The Seattle Seahawks's Russell WilsonThere is much talk about sports in the news these days, most of it centering on outrage over offensive team names and/or mascots. But there is little talk about desegregation. Make no mistake: Desegregating sports has been a recent topic of discussion. In the last decade, the National Football League made the hiring of black head coaches a top priority, and the number of black quarterbacks has risen dramatically as well. In fact, the odds-on favorite to win this year’s Super Bowl is the Seattle Seahawks, whose quarterback, Russell Wilson, is mostly black within a little American Indian blood thrown into the mix.

We’ve come a long way since Jackie Robinson broke the color barrier. So isn’t it time to take the next step toward desegregating sports? To illustrate what I am referring to, consider this excerpt from a 2011 New York Times article by William C. Rhoden:

During a screening of a movie about the Tuskegee Airmen on Saturday, it finally occurred to me why the absence of white cornerbacks in the N.F.L. — or the presence of so many black ones — presents a compelling snapshot of the American condition.

Often, in reaction to an article about the lack of black quarterbacks or the lack of black coaches and executives, critics point out indignantly that there are no white cornerbacks, either. The disappearance of the white cornerback has more to do with shrunken aspirations, a lack of confidence and a reluctance to compete. [Emphasis added]

Cornerback at the N.F.L. level is the most challenging position in sports. It demands extraordinary speed and quickness. Like fighter pilots, cornerbacks must possess an unusual blend of physical strength and emotional toughness, the ability to think and act quickly under pressure.

Rhoden’s job description of cornerback is spot-on, though his claims about why the position is dominated by blacks is a cop-out. To understand, imagine that the highlighted sentence in the quote were replaced with the following:

The low number of black high school graduates has more to do with shrunken aspirations, a lack of confidence and a reluctance to compete.

Liberals would be aghast if they read that statement, even though, unlike Rhoden’s claim, there is evidence to support it.

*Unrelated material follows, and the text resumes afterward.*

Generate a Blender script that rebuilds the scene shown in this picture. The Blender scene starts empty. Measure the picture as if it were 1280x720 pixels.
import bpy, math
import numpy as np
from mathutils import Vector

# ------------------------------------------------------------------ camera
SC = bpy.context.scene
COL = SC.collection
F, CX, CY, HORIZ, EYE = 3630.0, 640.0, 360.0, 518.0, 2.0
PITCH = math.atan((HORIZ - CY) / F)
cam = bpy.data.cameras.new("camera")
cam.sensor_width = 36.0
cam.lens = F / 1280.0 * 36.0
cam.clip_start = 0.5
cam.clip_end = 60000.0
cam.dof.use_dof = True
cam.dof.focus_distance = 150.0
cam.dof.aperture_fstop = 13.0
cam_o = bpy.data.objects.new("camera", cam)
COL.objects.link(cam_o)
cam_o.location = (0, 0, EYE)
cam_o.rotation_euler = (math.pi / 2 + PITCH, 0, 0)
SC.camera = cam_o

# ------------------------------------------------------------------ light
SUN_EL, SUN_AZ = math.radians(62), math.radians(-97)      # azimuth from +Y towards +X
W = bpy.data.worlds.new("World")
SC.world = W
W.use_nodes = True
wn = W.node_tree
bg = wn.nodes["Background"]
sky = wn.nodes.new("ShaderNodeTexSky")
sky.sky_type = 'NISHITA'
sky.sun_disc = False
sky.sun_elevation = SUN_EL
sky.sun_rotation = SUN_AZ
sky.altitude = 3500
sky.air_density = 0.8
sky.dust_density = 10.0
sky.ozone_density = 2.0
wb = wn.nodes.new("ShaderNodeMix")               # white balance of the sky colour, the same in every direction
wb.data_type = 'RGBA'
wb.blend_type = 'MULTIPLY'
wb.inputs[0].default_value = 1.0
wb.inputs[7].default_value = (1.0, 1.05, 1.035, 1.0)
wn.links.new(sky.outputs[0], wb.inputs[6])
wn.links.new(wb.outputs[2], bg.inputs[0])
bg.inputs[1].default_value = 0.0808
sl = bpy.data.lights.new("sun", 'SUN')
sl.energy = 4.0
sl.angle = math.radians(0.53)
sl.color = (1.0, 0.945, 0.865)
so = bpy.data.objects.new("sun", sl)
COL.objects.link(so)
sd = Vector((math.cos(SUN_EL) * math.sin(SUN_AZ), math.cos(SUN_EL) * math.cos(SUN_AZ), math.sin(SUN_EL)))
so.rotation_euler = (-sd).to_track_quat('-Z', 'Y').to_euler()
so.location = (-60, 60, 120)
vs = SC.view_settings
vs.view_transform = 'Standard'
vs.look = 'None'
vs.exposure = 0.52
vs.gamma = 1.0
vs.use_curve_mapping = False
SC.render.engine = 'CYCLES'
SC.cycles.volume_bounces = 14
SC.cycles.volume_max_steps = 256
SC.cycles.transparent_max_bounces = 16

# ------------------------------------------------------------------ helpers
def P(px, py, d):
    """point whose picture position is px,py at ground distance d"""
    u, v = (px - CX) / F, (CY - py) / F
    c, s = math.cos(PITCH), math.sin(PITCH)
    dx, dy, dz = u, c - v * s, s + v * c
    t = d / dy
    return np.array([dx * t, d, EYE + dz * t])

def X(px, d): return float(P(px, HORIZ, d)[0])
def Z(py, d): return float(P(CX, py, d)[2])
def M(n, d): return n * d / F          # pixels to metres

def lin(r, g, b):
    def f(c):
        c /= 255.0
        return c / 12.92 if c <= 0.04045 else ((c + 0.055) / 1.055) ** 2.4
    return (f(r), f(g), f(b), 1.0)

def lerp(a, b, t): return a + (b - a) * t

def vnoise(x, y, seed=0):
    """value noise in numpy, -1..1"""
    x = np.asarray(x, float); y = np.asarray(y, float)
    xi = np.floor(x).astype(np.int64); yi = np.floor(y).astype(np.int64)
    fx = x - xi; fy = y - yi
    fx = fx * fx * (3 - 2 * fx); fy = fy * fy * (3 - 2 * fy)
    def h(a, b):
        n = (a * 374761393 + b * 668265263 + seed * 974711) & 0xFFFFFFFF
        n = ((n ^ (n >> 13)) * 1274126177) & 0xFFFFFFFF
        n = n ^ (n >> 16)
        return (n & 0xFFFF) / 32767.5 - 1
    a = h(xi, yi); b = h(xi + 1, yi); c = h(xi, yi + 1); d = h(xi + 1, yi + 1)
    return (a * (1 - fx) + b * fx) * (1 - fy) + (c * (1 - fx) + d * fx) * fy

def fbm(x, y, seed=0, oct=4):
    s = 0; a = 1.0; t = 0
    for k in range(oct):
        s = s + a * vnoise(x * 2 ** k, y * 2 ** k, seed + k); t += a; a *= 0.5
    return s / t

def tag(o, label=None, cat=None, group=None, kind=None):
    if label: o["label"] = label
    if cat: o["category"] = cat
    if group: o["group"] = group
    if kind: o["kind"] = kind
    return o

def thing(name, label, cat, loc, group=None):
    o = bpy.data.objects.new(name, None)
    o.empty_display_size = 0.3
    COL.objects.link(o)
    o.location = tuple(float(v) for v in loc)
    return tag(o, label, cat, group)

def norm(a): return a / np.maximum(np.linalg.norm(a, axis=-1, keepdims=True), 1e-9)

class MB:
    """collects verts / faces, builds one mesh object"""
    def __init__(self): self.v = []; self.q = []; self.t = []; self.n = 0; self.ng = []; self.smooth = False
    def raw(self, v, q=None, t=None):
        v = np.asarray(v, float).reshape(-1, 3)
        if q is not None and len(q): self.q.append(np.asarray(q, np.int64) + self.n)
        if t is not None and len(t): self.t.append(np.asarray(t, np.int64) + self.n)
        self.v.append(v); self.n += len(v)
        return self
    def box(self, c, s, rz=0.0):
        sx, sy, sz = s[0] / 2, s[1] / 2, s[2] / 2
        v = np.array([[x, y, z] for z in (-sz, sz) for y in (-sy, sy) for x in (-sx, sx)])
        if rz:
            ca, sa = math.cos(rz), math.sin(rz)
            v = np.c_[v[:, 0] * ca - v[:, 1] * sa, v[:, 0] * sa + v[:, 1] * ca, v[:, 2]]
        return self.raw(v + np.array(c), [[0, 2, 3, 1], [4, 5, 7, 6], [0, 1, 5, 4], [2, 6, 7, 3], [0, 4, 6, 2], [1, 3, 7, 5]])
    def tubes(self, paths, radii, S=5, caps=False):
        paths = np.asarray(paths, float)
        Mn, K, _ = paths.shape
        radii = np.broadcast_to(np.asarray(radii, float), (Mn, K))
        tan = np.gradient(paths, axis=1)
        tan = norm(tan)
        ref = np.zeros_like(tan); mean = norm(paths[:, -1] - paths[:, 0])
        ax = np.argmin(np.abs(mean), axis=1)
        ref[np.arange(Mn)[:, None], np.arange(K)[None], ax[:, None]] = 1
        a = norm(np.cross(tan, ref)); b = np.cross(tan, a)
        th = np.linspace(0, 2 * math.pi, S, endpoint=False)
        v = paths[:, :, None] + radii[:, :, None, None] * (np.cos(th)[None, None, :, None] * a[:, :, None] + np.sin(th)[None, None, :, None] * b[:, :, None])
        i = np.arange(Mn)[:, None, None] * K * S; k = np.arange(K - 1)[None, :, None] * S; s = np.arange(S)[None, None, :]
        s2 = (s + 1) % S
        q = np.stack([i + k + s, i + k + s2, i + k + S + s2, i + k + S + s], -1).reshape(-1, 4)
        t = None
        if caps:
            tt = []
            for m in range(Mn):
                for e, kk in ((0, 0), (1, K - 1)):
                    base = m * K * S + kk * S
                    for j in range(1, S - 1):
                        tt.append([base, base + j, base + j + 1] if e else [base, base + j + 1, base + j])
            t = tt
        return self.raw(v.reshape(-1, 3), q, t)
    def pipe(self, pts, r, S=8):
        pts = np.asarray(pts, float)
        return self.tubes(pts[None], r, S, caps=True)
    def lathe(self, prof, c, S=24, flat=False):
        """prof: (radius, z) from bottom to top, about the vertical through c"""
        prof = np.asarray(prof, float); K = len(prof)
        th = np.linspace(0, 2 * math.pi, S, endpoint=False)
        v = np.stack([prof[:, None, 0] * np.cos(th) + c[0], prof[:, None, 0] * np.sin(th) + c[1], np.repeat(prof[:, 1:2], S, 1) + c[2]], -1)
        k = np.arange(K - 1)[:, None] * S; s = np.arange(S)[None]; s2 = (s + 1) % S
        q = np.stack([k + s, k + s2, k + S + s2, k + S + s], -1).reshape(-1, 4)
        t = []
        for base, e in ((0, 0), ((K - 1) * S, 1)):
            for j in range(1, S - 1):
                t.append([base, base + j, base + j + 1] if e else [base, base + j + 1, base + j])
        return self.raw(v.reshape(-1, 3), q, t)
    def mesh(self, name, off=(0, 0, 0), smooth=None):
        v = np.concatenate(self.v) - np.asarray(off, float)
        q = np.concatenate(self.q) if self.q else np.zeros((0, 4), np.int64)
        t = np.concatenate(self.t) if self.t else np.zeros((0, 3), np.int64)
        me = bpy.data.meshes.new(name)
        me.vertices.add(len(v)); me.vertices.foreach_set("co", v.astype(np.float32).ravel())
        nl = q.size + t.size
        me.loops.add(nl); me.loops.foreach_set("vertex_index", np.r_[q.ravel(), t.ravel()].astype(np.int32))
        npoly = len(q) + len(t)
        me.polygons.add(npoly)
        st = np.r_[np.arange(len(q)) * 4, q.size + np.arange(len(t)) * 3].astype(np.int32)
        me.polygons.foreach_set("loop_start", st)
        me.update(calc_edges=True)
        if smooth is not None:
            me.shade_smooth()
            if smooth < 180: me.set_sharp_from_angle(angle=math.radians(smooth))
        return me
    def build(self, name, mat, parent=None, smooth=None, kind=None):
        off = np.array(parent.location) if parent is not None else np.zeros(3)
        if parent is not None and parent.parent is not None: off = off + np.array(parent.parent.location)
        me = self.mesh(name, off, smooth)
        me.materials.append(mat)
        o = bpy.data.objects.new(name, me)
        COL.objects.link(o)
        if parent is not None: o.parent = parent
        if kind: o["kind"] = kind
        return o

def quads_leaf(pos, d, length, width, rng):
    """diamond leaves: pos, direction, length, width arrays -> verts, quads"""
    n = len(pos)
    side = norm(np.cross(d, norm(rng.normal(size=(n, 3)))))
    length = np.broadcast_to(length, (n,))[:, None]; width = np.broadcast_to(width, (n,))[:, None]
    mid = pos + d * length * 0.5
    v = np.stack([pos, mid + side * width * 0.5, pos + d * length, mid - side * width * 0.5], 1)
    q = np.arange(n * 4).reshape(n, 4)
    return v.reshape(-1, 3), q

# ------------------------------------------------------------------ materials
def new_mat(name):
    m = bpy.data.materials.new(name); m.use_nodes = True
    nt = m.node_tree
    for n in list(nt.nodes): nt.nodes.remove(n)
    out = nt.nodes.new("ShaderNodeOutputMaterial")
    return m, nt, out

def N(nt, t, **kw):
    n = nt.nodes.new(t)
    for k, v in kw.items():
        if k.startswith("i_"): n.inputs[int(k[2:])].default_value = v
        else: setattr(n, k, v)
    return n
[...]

But the last paragraph of the Times excerpt is even more revealing, though again not for the reasons its author assumes. Rhoden is correct in his assertion that cornerback is a challenging position that requires speed, agility, and more. He is also correct that blacks are better suited to its demands.

It makes good sense to recruit black athletes to play cornerback but for the same reasons that enforcing black quotas in education or the workplace makes no sense. In the one instance, a meritocracy is at work. In the second, it is tossed aside wholesale on the grounds of “fairness” and “equality.”

You can’t have it both ways, even though that is precisely what liberals want.